О людях и книгах - стр. 29
– «истолковывающий» перевод, причем толкованию здесь подлежат не только экзотические слова, возможно неизвестные читателю (их-то как раз легче всего найти по готовым словарям), но прежде всего принципы подбора и соединения слов, то есть сам процесс смыслообразования. Перевод здесь есть вместе с тем комментарий (литературно-критический, культурологический, культурно-языковой, историко-философский и т. д.). Такую работу в России делала и делает, к примеру, блестящий филолог-античник Нина Владимировна Брагинская, наново переведя некоторые сочинения Аристотеля или, уже совсем недавно, тонкий трактат византийца Михаила Пселла о любовном романе;
– «поисковый» перевод; здесь переводчик идет от того, что любой «оригинал» есть в определенном смысле только «черновик», причем он не связан с фигурой автора как непререкаемого авторитета, – текст как бы анонимен и всегда только пишется (продолжается, разворачивается). В этом смысле всякое высказывание есть «перевод», а в родном языке переводчика тоже нет ничего «готового»: этот язык ему еще предстоит придумать и задним числом обосновать – отметить в нем «свое» или специально подчеркнуть «чужое». Отношение к своему «естественному» родному языку продиктовано для переводчика острым ощущением того, чего в нем нет; иными словами, это отношение к «своему» языку в перспективе «чужого», как к «чужому».

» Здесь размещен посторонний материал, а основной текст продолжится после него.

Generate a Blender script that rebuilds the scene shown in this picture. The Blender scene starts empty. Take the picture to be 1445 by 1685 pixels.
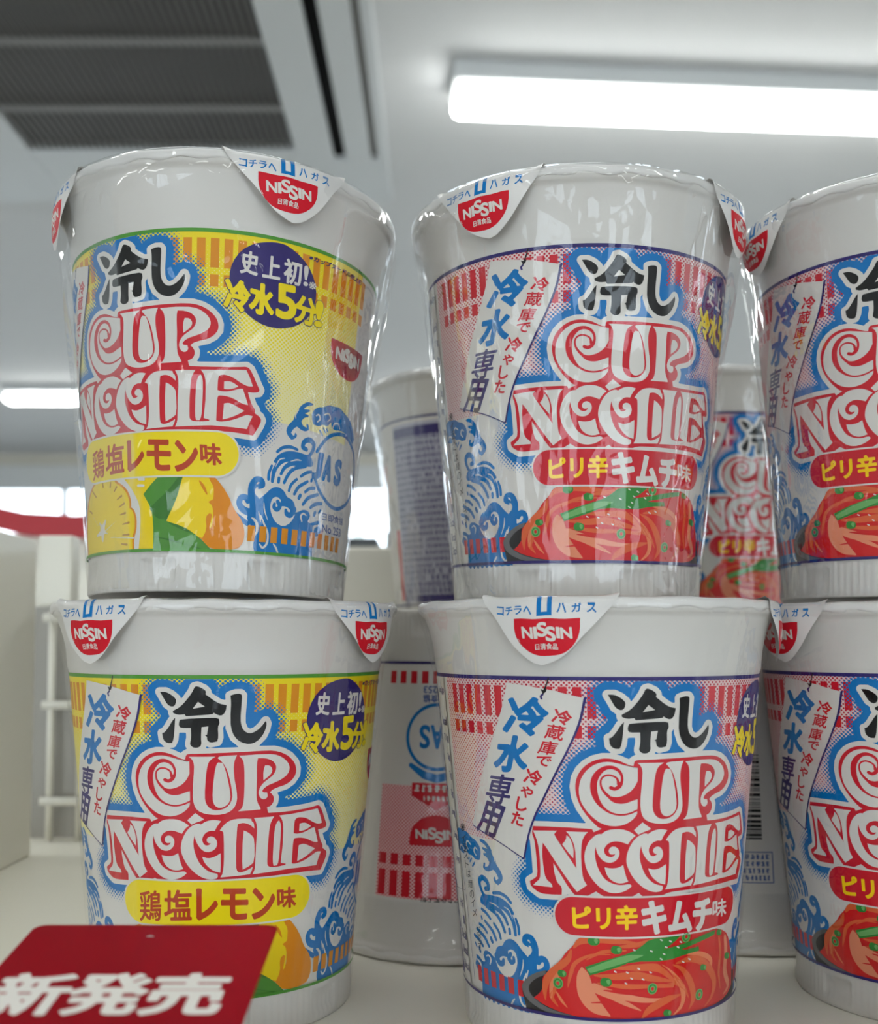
# ---------------------------------------------------------------- camera, world, exposure
import bpy, bmesh, math, json, random
import numpy as np
from mathutils import Vector, Matrix
SC = bpy.context.scene
COL = SC.collection
SHELF_Z = 1.25                      # height of the shelf top above the floor
CAM_Z = SHELF_Z + .0974 + .0015
cam_d = bpy.data.cameras.new('camera')
cam_d.sensor_fit = 'HORIZONTAL'; cam_d.sensor_width = 36.0
cam_d.lens = 1708.72 / 1445 * 36.0
cam_d.shift_y = 121 / 1445
cam_d.clip_start = .01; cam_d.clip_end = 200
cam_d.dof.use_dof = True; cam_d.dof.focus_distance = .262; cam_d.dof.aperture_fstop = 17
cam = bpy.data.objects.new('camera', cam_d); COL.objects.link(cam)
cam.location = (0, 0, CAM_Z); cam.rotation_euler = (math.pi / 2 + .056, 0, 0)
SC.camera = cam
SC.view_settings.view_transform = 'Standard'; SC.view_settings.look = 'None'
SC.view_settings.gamma = 1.0; SC.view_settings.use_curve_mapping = False
SC.view_settings.exposure = 0.3
SC.cycles.max_bounces = 7; SC.cycles.transparent_max_bounces = 16
SC.cycles.caustics_reflective = False; SC.cycles.caustics_refractive = False
LAMP = 11.0                          # emission of the ceiling tubes
world = bpy.data.worlds.new('world'); SC.world = world; world.use_nodes = True
bgn = world.node_tree.nodes['Background']
bgn.inputs[0].default_value = (.78, .90, 1.0, 1); bgn.inputs[1].default_value = 5.0
R = random.Random(7)

# ---------------------------------------------------------------- helpers
def srgb(r, g, b):
    f = lambda c: ((c / 255 + .055) / 1.055) ** 2.4 if c > 10 else c / 255 / 12.92
    return (f(r), f(g), f(b), 1)
def mat(name, rgb, rough=.5, metal=0, spec=.5, emit=0, noise=0, scale=30):
    m = bpy.data.materials.new(name); m.use_nodes = True
    nt = m.node_tree; b = nt.nodes['Principled BSDF']
    b.inputs['Base Color'].default_value = rgb; b.inputs['Roughness'].default_value = rough
    b.inputs['Metallic'].default_value = metal; b.inputs['Specular IOR Level'].default_value = spec
    if emit:
        b.inputs['Emission Color'].default_value = rgb; b.inputs['Emission Strength'].default_value = emit
    if noise:                       # faint mottling of the surface itself
        t = nt.nodes.new('ShaderNodeTexNoise'); t.inputs['Scale'].default_value = scale; t.inputs['Detail'].default_value = 4
        c = nt.nodes.new('ShaderNodeTexCoord'); nt.links.new(c.outputs['Object'], t.inputs['Vector'])
        x = nt.nodes.new('ShaderNodeMixRGB'); x.blend_type = 'MIX'
        x.inputs[1].default_value = tuple(v * (1 - noise) for v in rgb[:3]) + (1,); x.inputs[2].default_value = rgb
        nt.links.new(t.outputs['Fac'], x.inputs[0]); nt.links.new(x.outputs[0], b.inputs['Base Color'])
    return m
def tag(o, label, cat, group=None):
    o['label'] = label; o['category'] = cat
    if group: o['group'] = group
    return o
def link(name, me, parent=None, loc=None):
    o = bpy.data.objects.new(name, me); COL.objects.link(o)
    if parent: o.parent = parent
    if loc: o.location = loc
    return o
def empty(name, loc=(0, 0, 0), rot=(0, 0, 0)):
    o = bpy.data.objects.new(name, None); COL.objects.link(o); o.location = loc; o.rotation_euler = rot
    o.empty_display_size = .02
    return o
def to_mesh(name, bm, mats, smooth=False):
    me = bpy.data.meshes.new(name); bm.to_mesh(me); bm.free()
    for m in (mats if isinstance(mats, (list, tuple)) else [mats]): me.materials.append(m)
    if smooth:
        for p in me.polygons: p.use_smooth = True
    return me
def add_box(bm, x0, x1, y0, y1, z0, z1, bev=0, mi=0):
    n0 = len(bm.faces)
    g = bmesh.ops.create_cube(bm, size=1)
    for v in g['verts']:
        v.co = Vector(((x0 + x1) / 2 + v.co.x * (x1 - x0), (y0 + y1) / 2 + v.co.y * (y1 - y0), (z0 + z1) / 2 + v.co.z * (z1 - z0)))
    if bev:
        es = list({e for v in g['verts'] for e in v.link_edges})
        bmesh.ops.bevel(bm, geom=es, offset=bev, segments=3, affect='EDGES', profile=.5)
    bm.faces.ensure_lookup_table()
    for f in bm.faces[n0:]: f.material_index = mi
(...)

Вот этим последним типом перевода, по-моему, как раз и занимался Борхес. Больше того, он положил такой перевод в основу новой «литературной антропологии»: для него писатель (человек пишущий) – это не Бог-Творец, не всемогущий и всевидящий Демиург, это – и именно с маленькой буквы! – читатель и переводчик. В его понимании перевода – понимании, замечу, крайне радикальном, Борхес в литературе отнюдь не консерватор – как будто бы даже нет такой привычной всем переводчикам характеристики, как знание языка оригинала. Показательно, что переводы, чаще всего обсуждаемые Борхесом, – скажем, поэм Гомера и сказок «Тысячи и одной ночи», – сделаны с языков, которых сам Борхес не знал; он любил повторять слова о том, что Данте и Шекспир тоже не знали греческого, но постоянно перекладывали и транспонировали греческие оригиналы.
Скорее, для борхесовской концепции перевода важны такие качества переводящего, как сознательность, собранность, внимание. Или такие, как способность к перевоплощениям, борьба с повторением, я бы даже рискнул сказать, «не-верность» – неверность тексту, неверность самому себе, сказанному автором или тобой прежде («сознательная и удачная недостоверность», скажет Борхес об одном, по его мнению удачном, переводе «Сказок тысячи и одной ночи). Такие, наконец, как предчувствие будущего, которое все перепишет и перетолкует, сознание собственной неокончательности, открытости текста в завтрашний день и непредсказуемости его перемен вместе с изменениями языка, мысли, человеческого сознания. «Его подвело развитие языка», – пишет Борхес об авторе другого перевода «Тысячи и одной ночи», перевода наиболее популярного среди читателей-современников, но очень быстро устаревшего.
Поэтому главными для Борхеса в его работе были не переводы отдельных книг (таких работ у него как раз немного – «Дикие пальмы» Фолкнера, «Собственная комната» и «Орландо» Вирджинии Вулф, «Варвар в Азии» Анри Мишо), а случайные, полускрытые, «косвенные», говоря его любимым словом, заведомо неклассические формы перевода – отрывок, процитированный в рецензии; фрагмент, переведенный (и нередко с третьего языка-посредника) для антологии; собственный текст, мистификаторски выданный за перевод, и наоборот. Перевод для Борхеса – не просветительская транспортировка всеобщей, готовой и обязательной классики с одного языкового склада на другой. Так называемый реалистический подход к переводу (как и вся стоявшая за ним эстетика реалистического романа XIX века) для него – достояние лишь одной и, в общем, не такой уж длинной литературной эпохи, которая к тому же, по его мнению, завершилась. «До» нее пишущие свободно создавали свои книги из любого подручного материала, крайне мало заботясь при этом о «точности» (поскольку они ведь не знали позднейшего понятия литературы, автора, книги и подобных им экономико-правовых установлений буржуазной эпохи). «После» нее, уже в собственно борхесовское время, все эти категории, не потеряв своего смысла на литературном рынке и в суде, были поставлены под сомнение в культуре. И всякому сколько-нибудь сознательному писателю пришлось теперь задаться вопросами, как и для кого писать, как (по выражению Бориса Эйхенбаума) «быть писателем». Из чего, напомню, и родилась борхесовская литература, вобравшая, наряду со многим прочим, его чувства и мысли читателя, самокритика, переводчика.